▶ [GIVEN TASK]: Write the listing below out again exactly, dropping the images.

▶ [DATASET SECTION]:
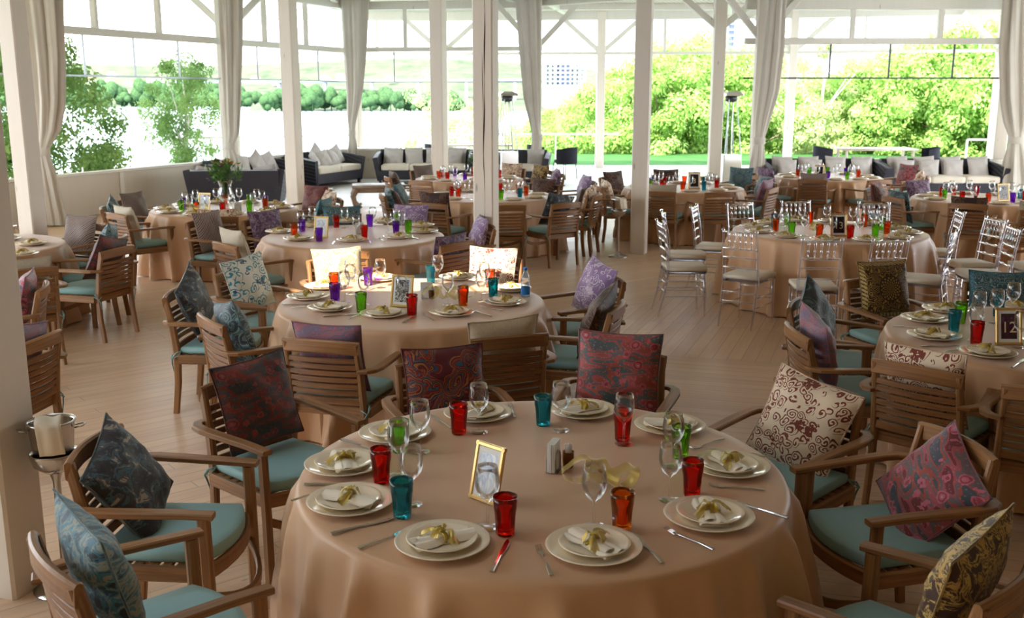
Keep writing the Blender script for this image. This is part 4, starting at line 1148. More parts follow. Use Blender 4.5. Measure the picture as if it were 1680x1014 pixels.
# ---------------------------------------------------------------- round tables
T = {}
TN = {'A': 'big front table', 'B': 'sunlit table', 'C': 'table behind the sunlit one', 'D': 'flower-vase table', 'E': 'table beside the curtained white post',
      'F': 'table behind the cracked post', 'G': 'table before the white-cushioned sofa', 'H': 'number 3 table', 'I': 'clear-chair table', 'J': 'number 12 table', 'K': 'table under the wide opening', 'M': 'table by the grey-cushioned sofa'}
TD = {'A': ((.11, 3.56), .9, 'big round table under tan satin cloth, ten places, closest to the camera'),
      'B': ((-.68, 6.72), .9, 'round table under tan cloth with a patch of sun on its far side'),
      'C': ((-1.58, 9.97), .9, 'round tan-clothed table with many purple tumblers, behind the sunlit table'),
      'D': ((-3.55, 12.4), .88, 'round tan-clothed table carrying the flower vase, before the wicker sofa'),
      'E': ((-5.12, 9.25), .9, 'round tan-clothed table cut by the frame, beside the plaid-cushioned armchair'),
      'F': ((-.32, 14.0), .9, 'round tan-clothed table half hidden behind the cracked white post'),
      'G': ((-.72, 17.0), .9, 'small-looking far table in front of the sofa with white cushions'),
      'H': ((2.6, 15.3), .9, 'round tan-clothed table with card number 3 by the terrace'),
      'I': ((3.28, 10.35), .97, 'round tan-clothed table ringed by clear acrylic chairs, card number 13'),
      'J': ((3.12, 5.67), .9, 'round tan-clothed table with card number 12, cut by the frame'),
      'K': ((6.35, 13.6), .9, 'round tan-clothed table with red tumblers before the square-cushion sofa'),
      'M': ((5.4, 17.3), .9, 'round tan-clothed table before the sofa by the terrace curtain')}
for i, (k, (c, R, lb)) in enumerate(TD.items()):
    T[k] = Vector((c[0], c[1], 0)); table(c, R, lb, i+1)

def lay(k, plates, rzs=None, rib=True, **kw):
    c = T[k]; pts = [at(x, y, TZ+.01) for x, y in plates]
    hs = hour_names(c, pts)
    for i, p in enumerate(pts): setting(c, p, hs[i], TN[k], nap=rib, rz=rzs[i] if rzs else None, **kw)
    return pts, hs
USED = {}
def uniq(s):
    USED[s] = USED.get(s, 0)+1
    return s
def hour_at(k, p):
    a = (atan2(p.x-T[k].x, p.y-T[k].y)/(2*pi)*12) % 12
    return HOURS[int(round(a)) % 12]+" o'clock"
WW = {}
def tumblers(k, lst):
    for col, x, y in lst:
        p = at(x, y, TZ) if not isinstance(x, tuple) else Vector(x)
        put_on(TUM[col].get(), p, random.uniform(0, 6), None, 'glass', 'coloured glass tumblers')
        WW.setdefault((k, col), []).append(p)
        LATE.append(('t', k, col, p, bpy.context.scene.collection.objects[-1]))
LATE = []
GL = {}
def tumb(k, col, p):
    o = TUM[col].get(); put_on(o, p, random.uniform(0, 6), None, 'glass', 'coloured glass tumblers'); GL.setdefault((k, col+' glass tumbler'), []).append((o, p))
def wine(k, p):
    o = WINE.get(); put_on(o, p, 0, None, 'wine glass', 'stemmed wine glasses'); GL.setdefault((k, 'clear stemmed wine glass'), []).append((o, p))
def label_glasses():
    """each glass on a table gets the clock hour and, where two share it, how far in it stands"""
    for (k, nm), lst in GL.items():
        by = {}
        for o, p in lst: by.setdefault(hour_at(k, p), []).append((o, p))
        for h, q in by.items():
            q.sort(key=lambda t: (t[1]-T[k]).length)
            words_ = [''] if len(q) == 1 else (['inner ', 'outer '] if len(q) == 2 else ['innermost ', 'middle ', 'outermost ']+['further ']*9)
            for w, (o, p) in zip(words_, q): o['label'] = f"{w}{nm} near {h} on the {TN[k]}"
def cut(k, kind, x0, y0, x1, y1):
    """cutlery from its handle end to its tip, as read off the photograph"""
    a, b = at(x0, y0, TZ), at(x1, y1, TZ); m = (a+b)/2; d = b-a
    o = (FORK if kind == 'f' else KNIFE).get(); put_on(o, m, face(d), None, 'fork' if kind == 'f' else 'knife', 'steel forks' if kind == 'f' else 'steel knives')
    GL.setdefault((k, 'steel dinner fork' if kind == 'f' else 'steel dinner knife'), []).append((o, m))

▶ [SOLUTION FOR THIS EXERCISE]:
Keep writing the Blender script for this image. This is part 4, starting at line 1148. More parts follow. Use Blender 4.5. Measure the picture as if it were 1680x1014 pixels.
# ---------------------------------------------------------------- round tables
T = {}
TN = {'A': 'big front table', 'B': 'sunlit table', 'C': 'table behind the sunlit one', 'D': 'flower-vase table', 'E': 'table beside the curtained white post',
      'F': 'table behind the cracked post', 'G': 'table before the white-cushioned sofa', 'H': 'number 3 table', 'I': 'clear-chair table', 'J': 'number 12 table', 'K': 'table under the wide opening', 'M': 'table by the grey-cushioned sofa'}
TD = {'A': ((.11, 3.56), .9, 'big round table under tan satin cloth, ten places, closest to the camera'),
      'B': ((-.68, 6.72), .9, 'round table under tan cloth with a patch of sun on its far side'),
      'C': ((-1.58, 9.97), .9, 'round tan-clothed table with many purple tumblers, behind the sunlit table'),
      'D': ((-3.55, 12.4), .88, 'round tan-clothed table carrying the flower vase, before the wicker sofa'),
      'E': ((-5.12, 9.25), .9, 'round tan-clothed table cut by the frame, beside the plaid-cushioned armchair'),
      'F': ((-.32, 14.0), .9, 'round tan-clothed table half hidden behind the cracked white post'),
      'G': ((-.72, 17.0), .9, 'small-looking far table in front of the sofa with white cushions'),
      'H': ((2.6, 15.3), .9, 'round tan-clothed table with card number 3 by the terrace'),
      'I': ((3.28, 10.35), .97, 'round tan-clothed table ringed by clear acrylic chairs, card number 13'),
      'J': ((3.12, 5.67), .9, 'round tan-clothed table with card number 12, cut by the frame'),
      'K': ((6.35, 13.6), .9, 'round tan-clothed table with red tumblers before the square-cushion sofa'),
      'M': ((5.4, 17.3), .9, 'round tan-clothed table before the sofa by the terrace curtain')}
for i, (k, (c, R, lb)) in enumerate(TD.items()):
    T[k] = Vector((c[0], c[1], 0)); table(c, R, lb, i+1)

def lay(k, plates, rzs=None, rib=True, **kw):
    c = T[k]; pts = [at(x, y, TZ+.01) for x, y in plates]
    hs = hour_names(c, pts)
    for i, p in enumerate(pts): setting(c, p, hs[i], TN[k], nap=rib, rz=rzs[i] if rzs else None, **kw)
    return pts, hs
USED = {}
def uniq(s):
    USED[s] = USED.get(s, 0)+1
    return s
def hour_at(k, p):
    a = (atan2(p.x-T[k].x, p.y-T[k].y)/(2*pi)*12) % 12
    return HOURS[int(round(a)) % 12]+" o'clock"
WW = {}
def tumblers(k, lst):
    for col, x, y in lst:
        p = at(x, y, TZ) if not isinstance(x, tuple) else Vector(x)
        put_on(TUM[col].get(), p, random.uniform(0, 6), None, 'glass', 'coloured glass tumblers')
        WW.setdefault((k, col), []).append(p)
        LATE.append(('t', k, col, p, bpy.context.scene.collection.objects[-1]))
LATE = []
GL = {}
def tumb(k, col, p):
    o = TUM[col].get(); put_on(o, p, random.uniform(0, 6), None, 'glass', 'coloured glass tumblers'); GL.setdefault((k, col+' glass tumbler'), []).append((o, p))
def wine(k, p):
    o = WINE.get(); put_on(o, p, 0, None, 'wine glass', 'stemmed wine glasses'); GL.setdefault((k, 'clear stemmed wine glass'), []).append((o, p))
def label_glasses():
    """each glass on a table gets the clock hour and, where two share it, how far in it stands"""
    for (k, nm), lst in GL.items():
        by = {}
        for o, p in lst: by.setdefault(hour_at(k, p), []).append((o, p))
        for h, q in by.items():
            q.sort(key=lambda t: (t[1]-T[k]).length)
            words_ = [''] if len(q) == 1 else (['inner ', 'outer '] if len(q) == 2 else ['innermost ', 'middle ', 'outermost ']+['further ']*9)
            for w, (o, p) in zip(words_, q): o['label'] = f"{w}{nm} near {h} on the {TN[k]}"
def cut(k, kind, x0, y0, x1, y1):
    """cutlery from its handle end to its tip, as read off the photograph"""
    a, b = at(x0, y0, TZ), at(x1, y1, TZ); m = (a+b)/2; d = b-a
    o = (FORK if kind == 'f' else KNIFE).get(); put_on(o, m, face(d), None, 'fork' if kind == 'f' else 'knife', 'steel forks' if kind == 'f' else 'steel knives')
    GL.setdefault((k, 'steel dinner fork' if kind == 'f' else 'steel dinner knife'), []).append((o, m))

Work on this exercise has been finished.